TASK BRIEF
Transcribe the material from its first line onward, ending with the line that contains "SC.camera = cam" and adding nothing beyond it.

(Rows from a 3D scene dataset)
* Start *

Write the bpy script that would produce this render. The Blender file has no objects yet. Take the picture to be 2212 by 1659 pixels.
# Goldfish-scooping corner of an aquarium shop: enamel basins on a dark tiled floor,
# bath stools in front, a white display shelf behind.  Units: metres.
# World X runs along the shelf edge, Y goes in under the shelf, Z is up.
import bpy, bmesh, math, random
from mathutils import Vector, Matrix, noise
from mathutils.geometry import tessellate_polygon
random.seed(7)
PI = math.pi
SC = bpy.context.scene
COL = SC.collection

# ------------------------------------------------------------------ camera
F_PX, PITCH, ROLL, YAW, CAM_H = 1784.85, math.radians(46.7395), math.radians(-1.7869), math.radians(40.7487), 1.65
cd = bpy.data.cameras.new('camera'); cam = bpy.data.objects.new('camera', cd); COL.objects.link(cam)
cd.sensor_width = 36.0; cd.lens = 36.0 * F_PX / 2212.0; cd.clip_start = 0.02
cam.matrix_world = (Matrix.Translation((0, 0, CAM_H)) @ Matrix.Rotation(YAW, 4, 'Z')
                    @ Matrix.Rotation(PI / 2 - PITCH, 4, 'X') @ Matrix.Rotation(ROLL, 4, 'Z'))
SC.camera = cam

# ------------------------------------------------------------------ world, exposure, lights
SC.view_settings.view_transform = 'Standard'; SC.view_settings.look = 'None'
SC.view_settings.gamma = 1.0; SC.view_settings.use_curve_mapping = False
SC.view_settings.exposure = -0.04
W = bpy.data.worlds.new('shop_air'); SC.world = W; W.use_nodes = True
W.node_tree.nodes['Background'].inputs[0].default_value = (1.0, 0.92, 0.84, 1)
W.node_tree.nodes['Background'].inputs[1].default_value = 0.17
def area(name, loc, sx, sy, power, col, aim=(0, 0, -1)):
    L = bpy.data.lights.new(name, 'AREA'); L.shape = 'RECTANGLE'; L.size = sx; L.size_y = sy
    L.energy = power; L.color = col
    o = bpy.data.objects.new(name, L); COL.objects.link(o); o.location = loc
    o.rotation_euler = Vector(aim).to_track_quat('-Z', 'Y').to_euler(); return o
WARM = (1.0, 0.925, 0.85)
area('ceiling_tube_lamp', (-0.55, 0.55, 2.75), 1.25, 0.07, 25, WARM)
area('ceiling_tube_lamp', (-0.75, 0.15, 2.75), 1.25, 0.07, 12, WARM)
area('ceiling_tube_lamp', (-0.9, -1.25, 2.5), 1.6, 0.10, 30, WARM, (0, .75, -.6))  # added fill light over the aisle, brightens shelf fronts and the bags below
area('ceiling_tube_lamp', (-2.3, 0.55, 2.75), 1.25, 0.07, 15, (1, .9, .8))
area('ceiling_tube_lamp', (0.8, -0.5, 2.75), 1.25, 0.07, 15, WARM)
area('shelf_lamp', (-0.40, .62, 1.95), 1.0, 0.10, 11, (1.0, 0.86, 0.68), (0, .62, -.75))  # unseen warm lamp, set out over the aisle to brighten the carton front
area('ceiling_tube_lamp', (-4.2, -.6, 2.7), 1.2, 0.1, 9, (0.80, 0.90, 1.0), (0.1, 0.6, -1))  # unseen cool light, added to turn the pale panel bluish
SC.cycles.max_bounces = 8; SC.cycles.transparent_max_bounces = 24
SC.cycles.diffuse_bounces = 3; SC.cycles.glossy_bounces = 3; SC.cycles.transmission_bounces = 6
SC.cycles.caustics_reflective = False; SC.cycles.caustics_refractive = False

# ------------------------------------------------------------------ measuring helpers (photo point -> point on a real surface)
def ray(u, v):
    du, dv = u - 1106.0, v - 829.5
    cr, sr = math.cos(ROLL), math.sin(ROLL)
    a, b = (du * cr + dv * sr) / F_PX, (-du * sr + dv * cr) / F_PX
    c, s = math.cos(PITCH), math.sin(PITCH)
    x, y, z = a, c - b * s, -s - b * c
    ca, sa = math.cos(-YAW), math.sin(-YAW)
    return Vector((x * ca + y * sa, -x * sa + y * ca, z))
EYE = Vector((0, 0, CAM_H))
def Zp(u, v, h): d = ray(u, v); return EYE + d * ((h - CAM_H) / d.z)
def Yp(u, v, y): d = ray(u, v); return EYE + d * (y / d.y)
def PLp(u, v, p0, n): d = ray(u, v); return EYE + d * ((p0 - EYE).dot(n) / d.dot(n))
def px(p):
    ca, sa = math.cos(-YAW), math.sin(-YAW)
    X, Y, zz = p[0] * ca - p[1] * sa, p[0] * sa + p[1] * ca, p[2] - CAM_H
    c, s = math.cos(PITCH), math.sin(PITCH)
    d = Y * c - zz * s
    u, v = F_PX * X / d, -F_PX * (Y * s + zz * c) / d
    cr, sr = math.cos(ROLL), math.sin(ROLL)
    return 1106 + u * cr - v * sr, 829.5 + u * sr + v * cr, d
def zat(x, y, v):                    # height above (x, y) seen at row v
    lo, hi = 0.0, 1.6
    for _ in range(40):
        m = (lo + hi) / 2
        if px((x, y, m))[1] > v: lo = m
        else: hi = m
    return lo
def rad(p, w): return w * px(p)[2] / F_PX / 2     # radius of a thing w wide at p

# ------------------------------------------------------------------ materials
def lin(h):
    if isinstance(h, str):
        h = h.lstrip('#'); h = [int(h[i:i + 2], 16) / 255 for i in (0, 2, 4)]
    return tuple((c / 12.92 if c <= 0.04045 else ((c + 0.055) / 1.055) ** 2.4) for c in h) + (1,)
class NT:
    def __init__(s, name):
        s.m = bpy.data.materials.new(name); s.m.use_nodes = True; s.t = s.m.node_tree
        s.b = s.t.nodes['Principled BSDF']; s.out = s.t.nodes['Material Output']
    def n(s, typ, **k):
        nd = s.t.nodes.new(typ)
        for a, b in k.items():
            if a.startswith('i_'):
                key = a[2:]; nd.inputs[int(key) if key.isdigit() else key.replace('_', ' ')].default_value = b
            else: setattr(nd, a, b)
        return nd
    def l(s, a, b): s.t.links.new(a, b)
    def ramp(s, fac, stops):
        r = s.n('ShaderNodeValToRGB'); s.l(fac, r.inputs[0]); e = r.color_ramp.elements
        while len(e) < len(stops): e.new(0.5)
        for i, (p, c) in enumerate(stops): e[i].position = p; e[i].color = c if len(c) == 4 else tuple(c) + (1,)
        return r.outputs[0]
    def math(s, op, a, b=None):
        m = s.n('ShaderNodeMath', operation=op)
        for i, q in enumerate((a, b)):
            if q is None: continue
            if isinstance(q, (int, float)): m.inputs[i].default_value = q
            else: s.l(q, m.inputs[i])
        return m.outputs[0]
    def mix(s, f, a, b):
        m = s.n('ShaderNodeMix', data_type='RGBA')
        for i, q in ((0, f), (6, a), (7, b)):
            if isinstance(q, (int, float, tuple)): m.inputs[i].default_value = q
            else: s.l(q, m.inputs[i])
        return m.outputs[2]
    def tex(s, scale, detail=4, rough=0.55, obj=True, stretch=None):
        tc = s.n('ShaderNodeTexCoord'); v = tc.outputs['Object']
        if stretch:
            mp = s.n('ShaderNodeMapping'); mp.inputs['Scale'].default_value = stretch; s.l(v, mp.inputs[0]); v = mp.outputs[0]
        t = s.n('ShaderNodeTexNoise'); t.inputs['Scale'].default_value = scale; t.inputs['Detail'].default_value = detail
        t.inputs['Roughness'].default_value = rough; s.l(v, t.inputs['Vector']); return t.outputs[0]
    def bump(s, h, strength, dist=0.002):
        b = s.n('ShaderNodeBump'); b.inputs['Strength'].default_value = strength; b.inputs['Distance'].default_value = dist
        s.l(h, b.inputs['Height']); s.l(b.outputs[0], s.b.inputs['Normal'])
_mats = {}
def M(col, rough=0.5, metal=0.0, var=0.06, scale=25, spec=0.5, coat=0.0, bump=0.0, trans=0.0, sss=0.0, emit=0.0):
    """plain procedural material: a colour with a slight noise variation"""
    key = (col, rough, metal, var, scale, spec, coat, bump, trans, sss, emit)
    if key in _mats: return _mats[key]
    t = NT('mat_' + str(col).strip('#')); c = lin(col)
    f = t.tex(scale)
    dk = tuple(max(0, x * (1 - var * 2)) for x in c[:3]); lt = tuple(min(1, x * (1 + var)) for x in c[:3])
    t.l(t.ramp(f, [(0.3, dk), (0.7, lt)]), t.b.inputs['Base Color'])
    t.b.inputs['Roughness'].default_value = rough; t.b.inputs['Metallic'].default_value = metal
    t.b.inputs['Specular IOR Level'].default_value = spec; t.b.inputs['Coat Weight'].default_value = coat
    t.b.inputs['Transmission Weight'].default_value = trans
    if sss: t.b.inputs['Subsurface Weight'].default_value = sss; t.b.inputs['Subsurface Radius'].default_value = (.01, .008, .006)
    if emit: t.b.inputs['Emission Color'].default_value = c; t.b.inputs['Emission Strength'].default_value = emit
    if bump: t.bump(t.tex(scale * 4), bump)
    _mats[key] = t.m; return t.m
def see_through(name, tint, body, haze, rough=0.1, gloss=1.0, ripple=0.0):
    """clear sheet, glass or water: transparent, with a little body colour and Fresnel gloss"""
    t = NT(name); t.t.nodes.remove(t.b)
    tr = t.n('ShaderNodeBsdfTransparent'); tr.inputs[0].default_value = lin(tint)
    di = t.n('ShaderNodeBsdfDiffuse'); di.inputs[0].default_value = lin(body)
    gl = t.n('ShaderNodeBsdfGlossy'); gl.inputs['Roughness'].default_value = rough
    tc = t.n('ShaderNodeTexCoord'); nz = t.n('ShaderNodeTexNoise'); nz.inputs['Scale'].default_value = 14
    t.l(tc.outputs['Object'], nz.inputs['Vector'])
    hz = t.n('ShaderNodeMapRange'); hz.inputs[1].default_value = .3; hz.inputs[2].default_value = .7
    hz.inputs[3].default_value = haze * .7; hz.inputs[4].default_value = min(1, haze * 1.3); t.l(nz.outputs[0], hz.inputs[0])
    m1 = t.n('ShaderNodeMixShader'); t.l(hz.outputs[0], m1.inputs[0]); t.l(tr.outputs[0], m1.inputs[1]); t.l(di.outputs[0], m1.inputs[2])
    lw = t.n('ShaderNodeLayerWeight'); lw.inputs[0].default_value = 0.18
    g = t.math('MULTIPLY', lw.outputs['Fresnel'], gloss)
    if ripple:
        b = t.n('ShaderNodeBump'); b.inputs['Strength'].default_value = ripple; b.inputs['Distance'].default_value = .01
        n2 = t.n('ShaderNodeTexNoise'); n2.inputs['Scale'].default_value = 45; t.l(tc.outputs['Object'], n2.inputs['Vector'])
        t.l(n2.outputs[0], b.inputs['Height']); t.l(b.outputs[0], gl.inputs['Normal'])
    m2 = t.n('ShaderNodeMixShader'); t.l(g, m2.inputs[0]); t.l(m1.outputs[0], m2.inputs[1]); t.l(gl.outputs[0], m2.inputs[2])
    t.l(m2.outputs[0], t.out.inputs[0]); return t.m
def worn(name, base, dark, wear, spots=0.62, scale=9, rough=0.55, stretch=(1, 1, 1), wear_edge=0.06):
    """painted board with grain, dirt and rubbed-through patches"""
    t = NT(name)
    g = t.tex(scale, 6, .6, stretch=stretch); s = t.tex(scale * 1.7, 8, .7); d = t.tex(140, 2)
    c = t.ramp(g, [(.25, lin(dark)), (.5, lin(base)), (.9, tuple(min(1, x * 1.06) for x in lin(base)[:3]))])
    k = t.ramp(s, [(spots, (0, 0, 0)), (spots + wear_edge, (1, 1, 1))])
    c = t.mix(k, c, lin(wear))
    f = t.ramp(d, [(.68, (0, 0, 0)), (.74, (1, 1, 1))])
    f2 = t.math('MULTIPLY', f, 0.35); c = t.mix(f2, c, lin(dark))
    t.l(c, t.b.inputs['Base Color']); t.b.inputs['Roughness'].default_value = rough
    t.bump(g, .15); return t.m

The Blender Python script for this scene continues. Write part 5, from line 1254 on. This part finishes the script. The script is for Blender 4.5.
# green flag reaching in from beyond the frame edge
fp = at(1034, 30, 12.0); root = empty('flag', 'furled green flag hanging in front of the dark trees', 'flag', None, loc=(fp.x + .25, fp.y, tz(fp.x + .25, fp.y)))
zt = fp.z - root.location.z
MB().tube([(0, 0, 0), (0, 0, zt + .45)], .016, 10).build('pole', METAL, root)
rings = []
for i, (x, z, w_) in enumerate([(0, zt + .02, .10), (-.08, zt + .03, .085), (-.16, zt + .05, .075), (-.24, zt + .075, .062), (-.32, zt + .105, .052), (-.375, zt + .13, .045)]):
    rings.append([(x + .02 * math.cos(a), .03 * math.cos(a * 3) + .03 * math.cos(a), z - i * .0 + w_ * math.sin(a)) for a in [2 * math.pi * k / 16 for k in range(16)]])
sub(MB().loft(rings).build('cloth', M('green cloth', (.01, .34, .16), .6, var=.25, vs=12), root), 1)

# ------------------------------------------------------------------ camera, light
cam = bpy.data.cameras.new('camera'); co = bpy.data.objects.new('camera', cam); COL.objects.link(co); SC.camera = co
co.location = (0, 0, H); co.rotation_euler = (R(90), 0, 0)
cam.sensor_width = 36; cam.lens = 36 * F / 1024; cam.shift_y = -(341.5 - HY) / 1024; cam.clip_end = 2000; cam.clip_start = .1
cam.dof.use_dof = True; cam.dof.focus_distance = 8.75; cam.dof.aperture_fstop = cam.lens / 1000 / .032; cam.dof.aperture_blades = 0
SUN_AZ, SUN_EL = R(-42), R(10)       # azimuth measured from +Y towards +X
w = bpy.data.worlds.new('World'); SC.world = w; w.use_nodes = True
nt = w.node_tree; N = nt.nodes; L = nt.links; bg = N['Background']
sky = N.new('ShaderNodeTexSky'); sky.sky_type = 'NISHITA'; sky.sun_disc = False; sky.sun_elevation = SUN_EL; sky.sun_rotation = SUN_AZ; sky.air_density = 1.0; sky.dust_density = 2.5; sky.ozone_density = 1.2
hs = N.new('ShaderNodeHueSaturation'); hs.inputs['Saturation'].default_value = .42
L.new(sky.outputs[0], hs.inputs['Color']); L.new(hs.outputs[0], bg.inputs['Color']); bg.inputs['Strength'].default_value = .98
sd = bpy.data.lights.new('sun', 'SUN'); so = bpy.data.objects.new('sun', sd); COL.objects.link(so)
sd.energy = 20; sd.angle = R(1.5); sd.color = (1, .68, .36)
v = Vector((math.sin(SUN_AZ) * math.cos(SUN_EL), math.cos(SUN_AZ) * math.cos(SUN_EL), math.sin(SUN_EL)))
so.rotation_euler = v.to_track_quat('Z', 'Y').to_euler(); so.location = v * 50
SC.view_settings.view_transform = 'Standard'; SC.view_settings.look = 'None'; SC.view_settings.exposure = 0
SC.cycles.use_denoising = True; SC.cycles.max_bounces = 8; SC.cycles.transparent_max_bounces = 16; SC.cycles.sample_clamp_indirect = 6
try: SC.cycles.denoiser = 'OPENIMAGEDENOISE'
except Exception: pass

* End *

SOLUTION FOR THIS PROBLEM
Write the bpy script that would produce this render. The Blender file has no objects yet. Take the picture to be 2212 by 1659 pixels.
# Goldfish-scooping corner of an aquarium shop: enamel basins on a dark tiled floor,
# bath stools in front, a white display shelf behind.  Units: metres.
# World X runs along the shelf edge, Y goes in under the shelf, Z is up.
import bpy, bmesh, math, random
from mathutils import Vector, Matrix, noise
from mathutils.geometry import tessellate_polygon
random.seed(7)
PI = math.pi
SC = bpy.context.scene
COL = SC.collection

# ------------------------------------------------------------------ camera
F_PX, PITCH, ROLL, YAW, CAM_H = 1784.85, math.radians(46.7395), math.radians(-1.7869), math.radians(40.7487), 1.65
cd = bpy.data.cameras.new('camera'); cam = bpy.data.objects.new('camera', cd); COL.objects.link(cam)
cd.sensor_width = 36.0; cd.lens = 36.0 * F_PX / 2212.0; cd.clip_start = 0.02
cam.matrix_world = (Matrix.Translation((0, 0, CAM_H)) @ Matrix.Rotation(YAW, 4, 'Z')
                    @ Matrix.Rotation(PI / 2 - PITCH, 4, 'X') @ Matrix.Rotation(ROLL, 4, 'Z'))
SC.camera = cam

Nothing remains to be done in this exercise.